There’s a Wyatt flash, and the Wyatt Family shows up to attack Our Heroes in response to Cody & Goldust beating them the previous week to keep the titles and to CM Punk and Daniel Bryan’s victory over them at the Survivor Series.

Rey Mysterio and The Usos come to save and to make it even once again, and we have our second impromptu continuation, now in a twelve man tag team main event.

 

CM PUNK/REY MYSTERIO/CODY RHODES/GOLDUST/THE USOS VS. THE SHIELD/THE WYATT FAMILY

 

This one’s short too, but real breezy, and it’s when you get the payoffs and the big fireworks show.
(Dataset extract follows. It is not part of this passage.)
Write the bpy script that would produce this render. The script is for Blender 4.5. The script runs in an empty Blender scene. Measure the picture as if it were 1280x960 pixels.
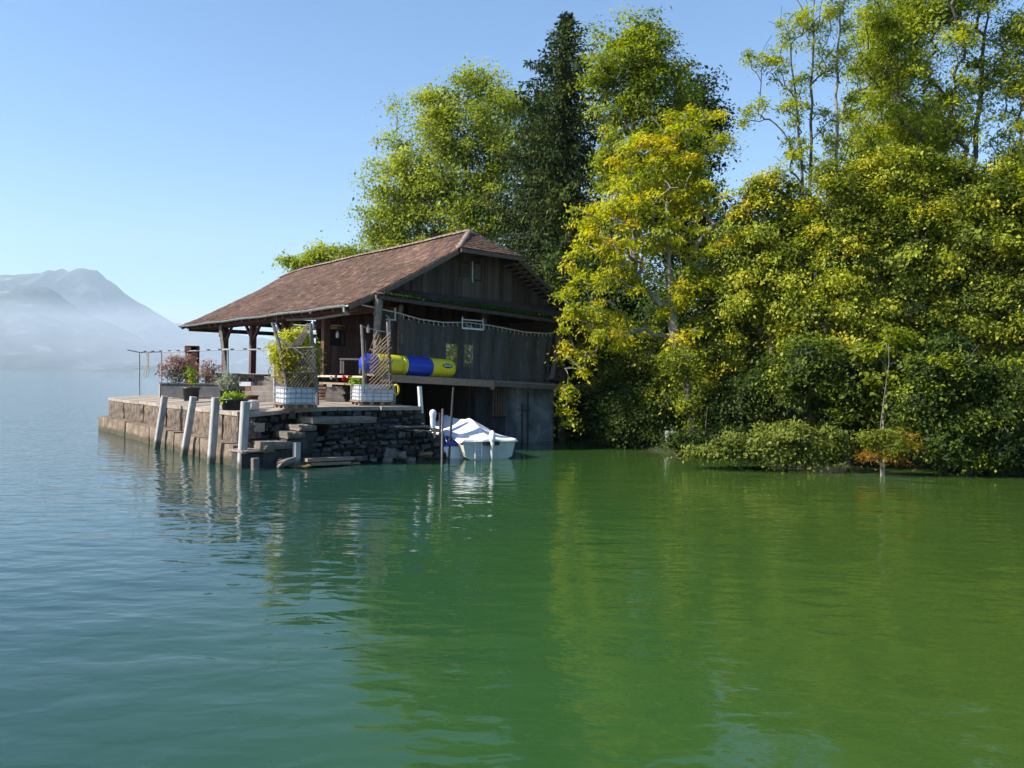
import bpy, math, random
import numpy as np
from mathutils import Vector, Matrix, noise
S = bpy.context.scene
random.seed(7)
RNG = np.random.default_rng(11)

# ------------------------------------------------------------------ camera
CAM_H = 2.5; F = 962.0; ROLL = 0.02; HYO = -6.2
cd = bpy.data.cameras.new("camera"); cam = bpy.data.objects.new("camera", cd)
S.collection.objects.link(cam)
cd.sensor_width = 36.0; cd.lens = 36.0 * F / 1280.0; cd.shift_y = HYO / 1280.0
cd.clip_start = 0.1; cd.clip_end = 60000
cam.matrix_world = Matrix.Translation((0, 0, CAM_H)) @ Matrix.Rotation(math.radians(90), 4, 'X') @ Matrix.Rotation(ROLL, 4, 'Z')
S.camera = cam

# ------------------------------------------------------------------ light
SUN_DIR = Vector((-0.96, -0.28, 0.0)).normalized(); SUN_EL = math.radians(36)
SUN_V = Vector((SUN_DIR.x * math.cos(SUN_EL), SUN_DIR.y * math.cos(SUN_EL), math.sin(SUN_EL)))
w = bpy.data.worlds.new("World"); S.world = w; w.use_nodes = True
nt = w.node_tree; bg = nt.nodes['Background']
sky = nt.nodes.new('ShaderNodeTexSky'); sky.sky_type = 'NISHITA'; sky.sun_disc = False
sky.sun_elevation = SUN_EL; sky.sun_rotation = math.atan2(SUN_DIR.x, SUN_DIR.y)
sky.altitude = 500; sky.air_density = 1.0; sky.dust_density = .8; sky.ozone_density = 3.5
hsv = nt.nodes.new('ShaderNodeHueSaturation'); hsv.inputs['Saturation'].default_value = 1.2
nt.links.new(sky.outputs[0], hsv.inputs['Color']); nt.links.new(hsv.outputs[0], bg.inputs[0]); bg.inputs[1].default_value = 0.122
sd = bpy.data.lights.new("sun", 'SUN'); sd.energy = 5.0; sd.angle = math.radians(0.5); sd.color = (1.0, 0.94, 0.84)
so = bpy.data.objects.new("sun", sd); S.collection.objects.link(so)
so.rotation_euler = (-SUN_V).to_track_quat('-Z', 'Y').to_euler()
S.view_settings.view_transform = 'Standard'; S.view_settings.look = 'None'
S.view_settings.exposure = 0.85; S.view_settings.gamma = 1.0
S.cycles.use_denoising = True
S.cycles.max_bounces = 6; S.cycles.diffuse_bounces = 3; S.cycles.glossy_bounces = 3
S.cycles.transparent_max_bounces = 8; S.cycles.transmission_bounces = 4; S.cycles.volume_bounces = 2
S.cycles.use_adaptive_sampling = True; S.cycles.adaptive_threshold = 0.02
S.cycles.sample_clamp_indirect = 4.0

# ------------------------------------------------------------------ measured layout helpers
def dr(x, y):
    dx = x - 640; dy = y - 480
    return dx * math.cos(ROLL) + dy * math.sin(ROLL), -dx * math.sin(ROLL) + dy * math.cos(ROLL) - HYO
def P(x, y, Y):
    a, b = dr(x, y); return Vector((a / F * Y, Y, CAM_H - b / F * Y))
def G(x, y, z=0.0):
    a, b = dr(x, y); Y = (CAM_H - z) * F / b; return Vector((a / F * Y, Y, z))
A0 = P(436, 380, 25.2)
U = Vector((-0.642, 0.7667, 0)); W = Vector((0.7667, 0.642, 0)); UP = Vector((0, 0, 1))
A2 = Vector((A0.x, A0.y, 0))
def H(s, t, z=0.0): return A2 + W * s + U * t + UP * z           # boathouse frame
def ST(p): d = Vector((p[0], p[1], 0)) - A2; return d.dot(W), d.dot(U)
def PT(x, y, t):
    a, b = dr(x, y); r = Vector((a / F, 1, 0)); Y = (t + A2.dot(U)) / r.dot(U); return P(x, y, Y)
def PSs(x, y, s):
    a, b = dr(x, y); r = Vector((a / F, 1, 0)); Y = (s + A2.dot(W)) / r.dot(W); return P(x, y, Y)
def smooth(x): x = max(0.0, min(1.0, x)); return x * x * (3 - 2 * x)
def lerp(a, b, f): return a + (b - a) * f
def interp(x, pts):
    if x <= pts[0][0]: return pts[0][1]
    for (a, b), (c, d) in zip(pts, pts[1:]):
        if x <= c: return b + (d - b) * (x - a) / (c - a)
    return pts[-1][1]

# ------------------------------------------------------------------ objects
BASE = {}
def link(o): S.collection.objects.link(o); return o
def thing(name, label, cat, loc, group=None):
    o = link(bpy.data.objects.new(name, None)); o.location = loc; o.empty_display_size = 0.2
    o['label'] = label; o['category'] = cat
    if group: o['group'] = group
    BASE[o.name] = Vector(loc); return o
def tag(o, label=None, cat=None, group=None, kind=None):
    if label: o['label'] = label
    if cat: o['category'] = cat
    if group: o['group'] = group
    if kind: o['kind'] = kind
    return o
def add_obj(name, me, parent=None, origin=None):
    o = link(bpy.data.objects.new(name, me)); org = Vector(origin) if origin is not None else None
    if parent is not None:
        pb = BASE[parent.name]; o.parent = parent
        o.location = (org - pb) if org is not None else (0, 0, 0)
        BASE[o.name] = org if org is not None else pb.copy()
    else:
        o.location = org if org is not None else (0, 0, 0); BASE[o.name] = Vector(o.location)
    return o
class MB:
    def __init__(s): s.v = []; s.f = []; s.t = []
    def add(s, vs, fs, tint=0.5):
        n = len(s.v); s.v += [tuple(p) for p in vs]; s.f += [tuple(i + n for i in f) for f in fs]; s.t += [tint] * len(vs); return s
    def box(s, c, x, y, z, tint=0.5):
        """c centre, x y z half-vectors"""
        c = Vector(c); x = Vector(x); y = Vector(y); z = Vector(z)
        vs = [c + x * i + y * j + z * k for k in (-1, 1) for i, j in ((-1, -1), (1, -1), (1, 1), (-1, 1))]
        fs = [(0, 3, 2, 1), (4, 5, 6, 7), (0, 1, 5, 4), (1, 2, 6, 5), (2, 3, 7, 6), (3, 0, 4, 7)]
        if x.cross(y).dot(z) < 0: fs = [f[::-1] for f in fs]
        return s.add(vs, fs, tint)
    def bar(s, a, b, w, h=None, up=UP, tint=0.5):
        a = Vector(a); b = Vector(b); h = h or w; d = (b - a); L = d.length
        if L < 1e-6: return s
        d.normalize(); x = d.cross(up)
        if x.length < 1e-3: x = d.cross(Vector((1, 0, 0)))
        x.normalize(); y = x.cross(d).normalized()
        return s.box((a + b) / 2, x * w / 2, d * L / 2, y * h / 2, tint)
    def tube(s, pts, r, n=8, cap=True, tint=0.5):
        pts = [Vector(p) for p in pts]; rs = r if isinstance(r, (list, tuple)) else [r] * len(pts)
        rings = []; prev = None
        for i, p in enumerate(pts):
            d = (pts[min(i + 1, len(pts) - 1)] - pts[max(i - 1, 0)])
            if d.length < 1e-9: d = Vector((0, 0, 1))
            d.normalize()
            ref = prev if prev is not None else (Vector((1, 0, 0)) if abs(d.x) < 0.9 else Vector((0, 1, 0)))
            x = (ref - d * ref.dot(d)); x = x.normalized() if x.length > 1e-6 else d.orthogonal().normalized(); prev = x
            y = d.cross(x); rings.append([p + (x * math.cos(2 * math.pi * k / n) + y * math.sin(2 * math.pi * k / n)) * rs[i] for k in range(n)])
        vs = [q for R in rings for q in R]; fs = []
        for i in range(len(pts) - 1):
            for k in range(n): fs.append((i * n + k, i * n + (k + 1) % n, (i + 1) * n + (k + 1) % n, (i + 1) * n + k))
        if cap: fs.append(tuple(range(n))[::-1]); fs.append(tuple((len(pts) - 1) * n + k for k in range(n)))
        return s.add(vs, fs, tint)
    def lathe(s, c, prof, n=20, tint=0.5):
        c = Vector(c); vs = []; fs = []
        for r, z in prof: vs += [c + Vector((r * math.cos(2 * math.pi * k / n), r * math.sin(2 * math.pi * k / n), z)) for k in range(n)]
        for i in range(len(prof) - 1):
            for k in range(n): fs.append((i * n + k, i * n + (k + 1) % n, (i + 1) * n + (k + 1) % n, (i + 1) * n + k))
        fs.append(tuple(range(n))[::-1]); fs.append(tuple((len(prof) - 1) * n + k for k in range(n)))
        return s.add(vs, fs, tint)
    def grid(s, fn, nu, nv, tint=0.5):
        vs = [fn(i / nu, j / nv) for j in range(nv + 1) for i in range(nu + 1)]
        fs = [(j * (nu + 1) + i, j * (nu + 1) + i + 1, (j + 1) * (nu + 1) + i + 1, (j + 1) * (nu + 1) + i) for j in range(nv) for i in range(nu)]
        return s.add(vs, fs, tint)
    def mesh(s, name, m, org, smooth_=False):
        me = bpy.data.meshes.new(name)
        me.from_pydata([(p[0] - org[0], p[1] - org[1], p[2] - org[2]) for p in s.v], [], s.f)
        if len(set(s.t)) > 1:
            a = me.attributes.new('tint', 'FLOAT', 'POINT'); a.data.foreach_set('value', np.array(s.t, dtype=np.float32))
        if m: me.materials.append(m)
        if smooth_: me.shade_smooth()
        me.update(); return me
    def build(s, name, m, parent=None, origin=None, smooth_=False):
        if parent is not None and origin is None: origin_ = BASE[parent.name]
        else: origin_ = Vector(origin) if origin is not None else Vector((0, 0, 0))
        me = s.mesh(name, m, origin_, smooth_)
        return add_obj(name, me, parent, origin if origin is not None else (None if parent is not None else (0, 0, 0)))
def np_mesh(name, verts, quads, m, tint=None, tris=False):
    me = bpy.data.meshes.new(name); nv = len(verts); nf = len(quads); k = 3 if tris else 4
    me.vertices.add(nv); me.vertices.foreach_set('co', verts.astype(np.float32).ravel())
    me.loops.add(nf * k); me.loops.foreach_set('vertex_index', quads.astype(np.int32).ravel())
    me.polygons.add(nf); me.polygons.foreach_set('loop_start', np.arange(0, nf * k, k, dtype=np.int32))
    me.polygons.foreach_set('loop_total', np.full(nf, k, dtype=np.int32))
    me.update(calc_edges=True)
    if tint is not None:
        a = me.attributes.new('tint', 'FLOAT', 'POINT'); a.data.foreach_set('value', tint.astype(np.float32))
    if m: me.materials.append(m)
    return me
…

Like the last match leaned on the newer entrants into this big wonderful mess, this one leans on the Wyatts, Rey, and The Usos a lot. And for a moment, do you know what that means?

LUKE HARPER VS. REY MYSTERIO.

Not for nearly long enough, but given that it happens a few more times in more cut down tag matches in early 2014, it’s hard to be too bummed about it. Granted, we never got that slam dunk obvious singles match between the best pure little man underdog babyface in wrestling history and the best big man of a generation, but we get a taste here, and it is exceptional. That’s not all though, because Rey does his best to try and match Goldust’s in-peril work earlier in the hour by getting career work to this point out of Erick Rowan too! He’s great against Ambrose and Bray when called for too, just a wonderful performance. There’s also yet another nice little Shield/Wyatts touch, as they get along better now after having previously tagged up, but still have these little moments of discontent.

Punker gets the hot tag to send it home. Not the best choice, but being the biggest star in the ring and probably like the #3 or 4 guy in the company at this point, hey, it is what it is. It’s not offensive. He’s helped out by the others for your big fireworks show. The discord between the two bad guy factions rears its head at the end in a cute little way. The Wyatts all clearly hold back at the end and let The Shield eat all the big bullets like the Usos dive, most of Punk’s hot tag, etc., before trying to vulture the match. It doesn’t work though, because Rey bails Punk out and keeps it even. Rowan eats the 619 to feed him into the Go To Sleep, and we’re all sent home full and happy to end the show.

It’s a shorter final match, but it’s fun enough and good enough to coast on the goodwill from the preceding fifty minutes and stick the landing.

three boy

 

Things like this don’t ever really happen and it’s why I still remember it so fondly seven years and change later.

One of the most exceedingly and enduringly fun episodes of WWE television in some time, as a result of one of the more memorable little ideas in recent memory. Not each of the three matches is great, the first is the best of them, but it’s something so unique and so fun and so just entirely unimpeded by any sort of WWE Bullshit at all. It’s pure pro wrestling, the sort of stuff designed to put a smile on your face. It’s a very Heyman-ish booking idea, flowing all these matches into each other, but doing it doing all the same guys and the match just gradually building up and up is so cool and different. It stands out for WWE but it stands out for just regular wrestling too. It’s a genuinely novel idea, executed with the sort of energy and joy needed to stick the landing as perfectly as they did.

“Smackdown is a house show” is usually a license for people to not care about matches being good or for writers to not put anything into it, but for once, it meant that the WWE got to loosen the reigns and let people get loose and relaxed and a little goofy. This, for once, manages to capture the fun of a good house show on live television, a thing that very few other matches ever have been able to do. One of the all time WWE 2013-2014 examples of how good and enjoyable this dumb shit can be when you just let people breathe and work some stuff out and get out of the way. It’s genuinely one of my favorite things in wrestling history, one of my favorite non-major viewing experiences in wrestling history, and if you wind up checking this out, I’m really happy that you do and I hope you enjoy it as much as I did at the time and again here.

An all-time greater than the sum of its parts total package, creating one of the great episodes of wrestling television this decade.